La nomination ultra-méritée de Loubna Abidar aux Césars du cinéma français ne plaît pas à tout le monde. En France, certains ne comprennent pas et réduisent cette nomination à une question de quota ethnique. C’est leur droit, pour ne pas dire leur problème.
Au Maroc, où Loubna Abidar n’a pas que des amis, beaucoup s’excitent et s’emportent, déversant de nouveaux torrents d’insultes et de menaces, à l’adresse de l’actrice marocaine, « cette ingrate et cette impie qui a renié son pays », et de la France qui a déployé ses « lobbys sionistes ou néo-colonialistes » pour offrir asile et reconnaissance à l’actrice malaimée.
On va laisser de côté cette agitation et ce folklore parce qu’ils n’apportent rien à personne, c’est un nuage, un nuage bien noir et bien lourd mais qui finira par passer.
En réalité, la nomination de l’actrice marocaine aux Césars est une très bonne nouvelle et une juste récompense. En plus de sa très grosse performance d’actrice dans le film, Loubna Abidar a fait preuve de beaucoup de courage. « Much loved » est devenu son film. Et ce film est devenu un combat.
Ce combat, Loubna l’a mené contre vents et marées, et elle est en train de le gagner. C’est admirable. Et il restera suffisamment de personnes lucides pour le comprendre et s’en féliciter, au Maroc et en France, et même ailleurs.

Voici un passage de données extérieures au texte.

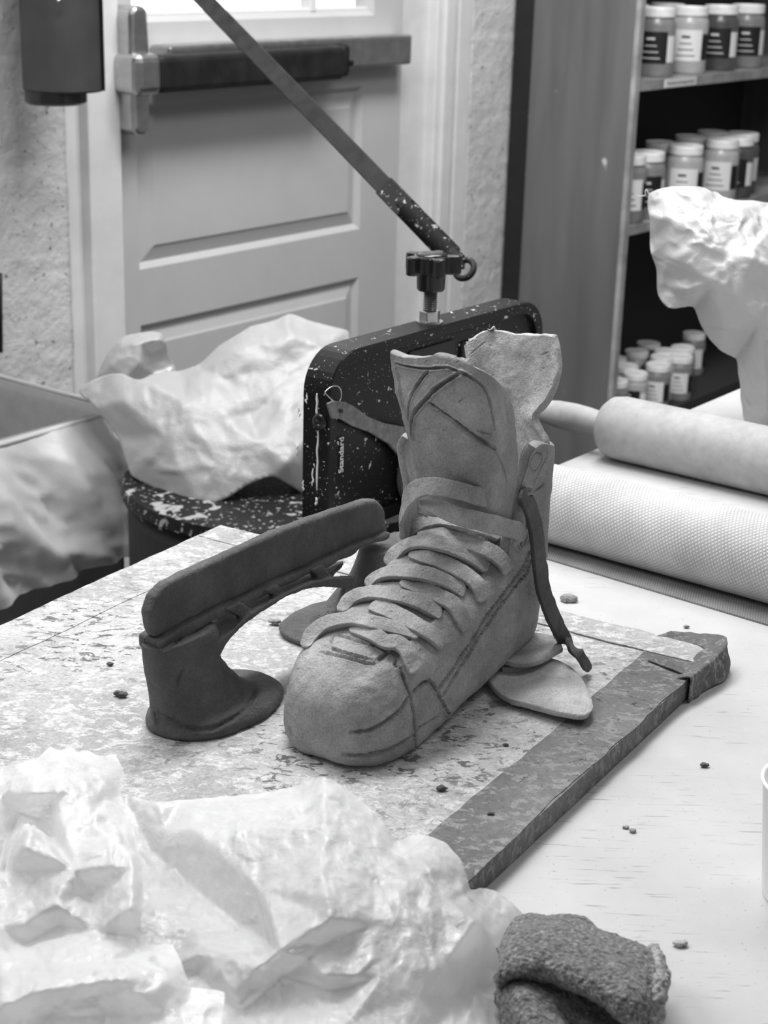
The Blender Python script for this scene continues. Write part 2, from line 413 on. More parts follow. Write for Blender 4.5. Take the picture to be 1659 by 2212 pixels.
def carve(VF, lines, tree=None):
    """press grooves (real relief) into a dense mesh along lines seen on it: (pixels, width m, depth m)"""
    lines = [(p, w, d*1.5) for p, w, d in lines]; Vv, Ff = VF; Vv = Vv.copy(); tree = tree or bvh(VF); Nn = vnorm(Vv, Ff)
    for pts, w, dep in lines:
        P = cr(pts, max(2, int(sum(math.dist(pts[i], pts[i+1]) for i in range(len(pts)-1))/2)))
        hits = []
        for k, (x, y) in enumerate(P):
            h, n = cast(tree, x, y)
            if h is not None: hits.append((h, n, min(1, .25+min(k, len(P)-1-k)*.12)))
        if not hits: continue
        kd = kdtree.KDTree(len(hits))
        for i, h in enumerate(hits): kd.insert(Vector(h[0]), i)
        kd.balance(); lo = np.min([h[0] for h in hits], 0)-4*w; hi = np.max([h[0] for h in hits], 0)+4*w
        sel = np.where(np.all((Vv > lo) & (Vv < hi), axis=1))[0]
        wob = fbm(Vv[sel], 220, 2, 3) if len(sel) else []
        for j, i in enumerate(sel):
            co, ix, d = kd.find(Vector(Vv[i]))
            if d < 3.2*w and Nn[i]@hits[ix][1] > .3:
                ww = w*(1+.25*wob[j]); x = d/ww
                dz = -dep*math.exp(-x**4)*hits[ix][2]*(1+.3*wob[j]) + dep*.28*math.exp(-((x-1.6)/.5)**2)
                Vv[i] += Nn[i]*dz
    return Vv, Ff
def ribbon(P, Nr, width, thick, n=50, seed=0, wpr=None):
    """flat clay strap along 3-D points"""
    P = cr(P, n); Nr = cr(Nr, n); tg = np.gradient(P, axis=0); tg /= np.linalg.norm(tg, axis=1, keepdims=True)
    for _ in range(4): Nr[1:-1] = (Nr[1:-1]*2+Nr[:-2]+Nr[2:])/4
    Nr = Nr-tg*np.sum(Nr*tg, 1, keepdims=True); Nr /= np.linalg.norm(Nr, axis=1, keepdims=True); Sd = np.cross(tg, Nr)
    q = [(-.5, -.40), (-.5, 0), (-.5, .36), (-.492, .44), (-.465, .49), (-.42, .5), (-.2, .51), (0, .515), (.2, .51), (.42, .5), (.465, .49), (.492, .44), (.5, .36), (.5, 0), (.5, -.40), (.47, -.49), (.4, -.5), (0, -.5), (-.4, -.5), (-.47, -.49)]
    m = len(q); Vv = []
    wn = 1+.07*vnoise(P, 60, seed)
    s = np.linspace(0, 1, n)
    for i in range(n):
        w = width*wn[i]*(np.interp(s[i], *wpr) if wpr else 1)
        ecl = min(1, .55+i*.25, .55+(n-1-i)*.25)
        for a, b in q: Vv.append(P[i]+Sd[i]*a*w*ecl+Nr[i]*b*thick*min(1, ecl+.2))
    Ff = [(i*m+k, i*m+(k+1) % m, (i+1)*m+(k+1) % m, (i+1)*m+k) for i in range(n-1) for k in range(m)]
    Ff.append(tuple(range(m))[::-1]); Ff.append(tuple((n-1)*m+k for k in range(m)))
    bm = bmesh.new(); vv = [bm.verts.new(tuple(v)) for v in Vv]
    for f in Ff: bm.faces.new([vv[i] for i in f])
    bmesh.ops.recalc_face_normals(bm, faces=list(bm.faces)); return from_bm(bm)
def tube(P, r, n=10, k=None):
    P = np.asarray(P, float)
    if k: P = cr(P, k)
    r = np.full(len(P), r) if np.isscalar(r) else np.interp(np.linspace(0, 1, len(P)), np.linspace(0, 1, len(r)), r)
    tg = np.gradient(P, axis=0); tg /= np.linalg.norm(tg, axis=1, keepdims=True)+1e-12
    nr = np.cross(tg[0], Z)
    if np.linalg.norm(nr) < .1: nr = np.cross(tg[0], [1, 0, 0])
    Vv = []
    for i in range(len(P)):
        nr = nr-tg[i]*(nr@tg[i]); nr /= np.linalg.norm(nr); bt = np.cross(tg[i], nr)
        for j in range(n):
            a = 2*math.pi*j/n; Vv.append(P[i]+(nr*math.cos(a)+bt*math.sin(a))*r[i])
    Ff = [(i*n+j, i*n+(j+1) % n, (i+1)*n+(j+1) % n, (i+1)*n+j) for i in range(len(P)-1) for j in range(n)]
    Ff.append(tuple(range(n))[::-1]); Ff.append(tuple((len(P)-1)*n+j for j in range(n))); return np.array(Vv), Ff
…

Quel combat, diront ses détracteurs, celui « de la pornographie, du non respect des valeurs de la société marocaine et de la femme marocaine » ? Mais non, laissons tomber cette terminologie qui ressemble au communiqué officiel interdisant la diffusion du film au Maroc, et qui a été mijoté à la va-vite pour contenir la colère des mécontents, hélas beaucoup trop nombreux.
A côté de Loubna Abidar, l’académie des Césars a choisi, entre autres, de nommer l’Algérienne Soria Zeroual (pour « Fatima ») et le Tamoulo - Sri Lankais Antonythasan Jesuthasan (pour « Dheepan »), deux acteurs qui viennent de nulle part : Soria est une ancienne femme de ménage et Antonythasan était un sans papier errant dans les rues de Paris.
Les Césars ont aussi choisi de soutenir « Mustang », un film franco-turc qui présente certaines similitudes avec « Much loved ». Ce n’est pas une coïncidence. Comme le film de Nabil Ayouch, « Mustang » montre certaines réalités dures de son pays, la Turquie, où il a été très mal accueilli.
Bien entendu, ces ouvertures et ce soutien pour des artistes en difficulté dans leur pays d’origine, sont un acte politique. Il faut le saluer. Le cinéma, qui est un art majeur, doit rester ouvert à son environnement. Parce qu’il a un rôle social et politique à jouer. Quand il le joue, comme le fait aujourd’hui l’académie des Césars, il faut s’en féliciter.
Pour revenir à « Much loved », il est étrange, et surtout très décevant, qu’au moment où le film s’ouvre une voie royale en Europe et bientôt dans le reste du monde, ses principaux protagonistes, Nabil Ayouch et Loubna Abidar, sont toujours poursuivis par la justice de leur pays. Ils sont accusés de ternir la réputation du pays…
Mais voyons, ce n’est pas le film mais le procès intenté contre les deux artistes qui ternit aujourd’hui la réputation du pays.